◆ Exercise details ◆
Reproduce the lines of the material exactly, excluding every image.
+===+
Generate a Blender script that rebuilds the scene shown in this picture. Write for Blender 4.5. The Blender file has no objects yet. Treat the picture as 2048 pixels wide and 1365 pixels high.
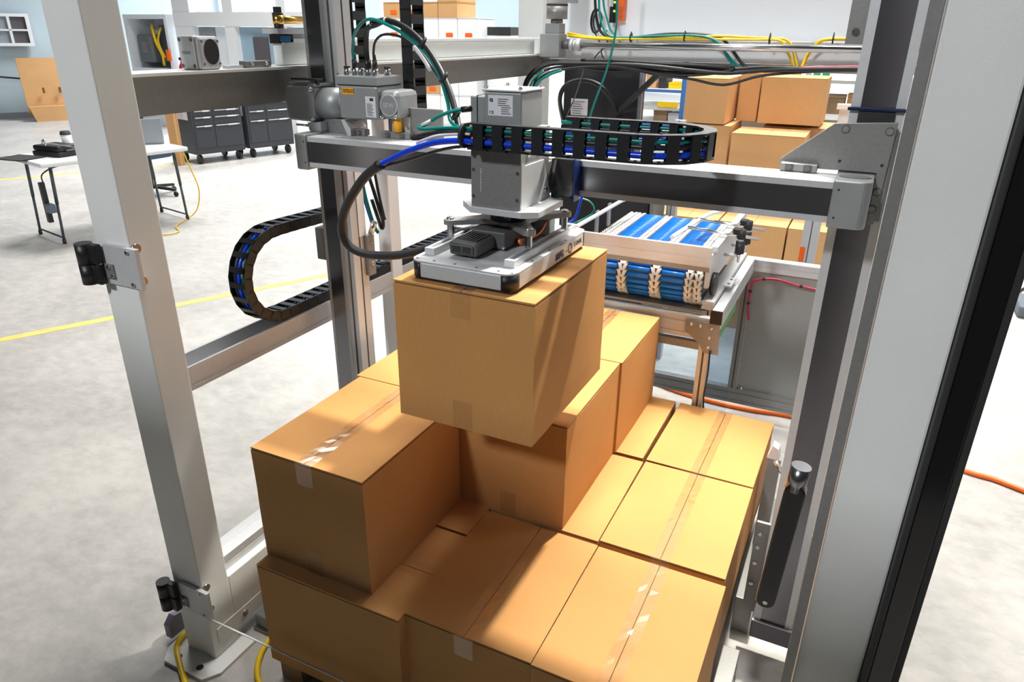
import bpy, bmesh, math, random
from mathutils import Vector, Matrix
random.seed(7)
S = bpy.context.scene
COL = S.collection
PI = math.pi

# ------------------------------------------------------------------ camera
cam_d = bpy.data.cameras.new('camera'); cam = bpy.data.objects.new('camera', cam_d); COL.objects.link(cam)
yaw, pitch, roll = 0.449633755, 0.409146415, 0.0106371894
f0 = Vector((-math.sin(yaw), math.cos(yaw), 0)); r0 = Vector((math.cos(yaw), math.sin(yaw), 0)); u0 = Vector((0, 0, 1))
fw = f0*math.cos(pitch) - u0*math.sin(pitch); up = u0*math.cos(pitch) + f0*math.sin(pitch)
rt = r0*math.cos(roll) + up*math.sin(roll); up = up*math.cos(roll) - r0*math.sin(roll)
m = Matrix((rt, up, -fw)).transposed().to_4x4(); m.translation = Vector((0.18565, -1.34255, 1.82095))
cam.matrix_world = m
cam_d.sensor_width = 36; cam_d.lens = 1422.556/2048*36; cam_d.clip_start = 0.02; cam_d.clip_end = 200
S.camera = cam

# ------------------------------------------------------------------ world, lamps, exposure
w = bpy.data.worlds.new('hall_light'); S.world = w; w.use_nodes = True
w.node_tree.nodes['Background'].inputs[0].default_value = (0.80, 0.89, 1.0, 1)
w.node_tree.nodes['Background'].inputs[1].default_value = 0.045

def area(name, loc, target, size, power, col=(1, 1, 1), sy=None):
    d = bpy.data.lights.new(name, 'AREA'); d.energy = power; d.color = col; d.size = size
    d.shape = 'RECTANGLE' if sy else 'SQUARE'
    if sy: d.size_y = sy
    o = bpy.data.objects.new(name, d); COL.objects.link(o); o.location = loc
    o.rotation_euler = (Vector(target)-Vector(loc)).to_track_quat('-Z', 'Y').to_euler()
    return o
sd = bpy.data.lights.new('machine_work_lamp', 'SPOT'); sd.energy = 1060; sd.color = (1, 0.95, 0.84); sd.spot_size = math.radians(37); sd.spot_blend = 0.7; sd.shadow_soft_size = 0.07
so = bpy.data.objects.new('machine_work_lamp', sd); COL.objects.link(so); so.location = (-0.06, 1.75, 3.8)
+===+
◆ Solution for this problem ◆
Generate a Blender script that rebuilds the scene shown in this picture. Write for Blender 4.5. The Blender file has no objects yet. Treat the picture as 2048 pixels wide and 1365 pixels high.
import bpy, bmesh, math, random
from mathutils import Vector, Matrix
random.seed(7)
S = bpy.context.scene
COL = S.collection
PI = math.pi

# ------------------------------------------------------------------ camera
cam_d = bpy.data.cameras.new('camera'); cam = bpy.data.objects.new('camera', cam_d); COL.objects.link(cam)
yaw, pitch, roll = 0.449633755, 0.409146415, 0.0106371894
f0 = Vector((-math.sin(yaw), math.cos(yaw), 0)); r0 = Vector((math.cos(yaw), math.sin(yaw), 0)); u0 = Vector((0, 0, 1))
fw = f0*math.cos(pitch) - u0*math.sin(pitch); up = u0*math.cos(pitch) + f0*math.sin(pitch)
rt = r0*math.cos(roll) + up*math.sin(roll); up = up*math.cos(roll) - r0*math.sin(roll)
m = Matrix((rt, up, -fw)).transposed().to_4x4(); m.translation = Vector((0.18565, -1.34255, 1.82095))
cam.matrix_world = m
cam_d.sensor_width = 36; cam_d.lens = 1422.556/2048*36; cam_d.clip_start = 0.02; cam_d.clip_end = 200
S.camera = cam

# ------------------------------------------------------------------ world, lamps, exposure
w = bpy.data.worlds.new('hall_light'); S.world = w; w.use_nodes = True
w.node_tree.nodes['Background'].inputs[0].default_value = (0.80, 0.89, 1.0, 1)
w.node_tree.nodes['Background'].inputs[1].default_value = 0.045

def area(name, loc, target, size, power, col=(1, 1, 1), sy=None):
    d = bpy.data.lights.new(name, 'AREA'); d.energy = power; d.color = col; d.size = size
    d.shape = 'RECTANGLE' if sy else 'SQUARE'
    if sy: d.size_y = sy
    o = bpy.data.objects.new(name, d); COL.objects.link(o); o.location = loc
    o.rotation_euler = (Vector(target)-Vector(loc)).to_track_quat('-Z', 'Y').to_euler()
    return o
sd = bpy.data.lights.new('machine_work_lamp', 'SPOT'); sd.energy = 1060; sd.color = (1, 0.95, 0.84); sd.spot_size = math.radians(37); sd.spot_blend = 0.7; sd.shadow_soft_size = 0.07
so = bpy.data.objects.new('machine_work_lamp', sd); COL.objects.link(so); so.location = (-0.06, 1.75, 3.8)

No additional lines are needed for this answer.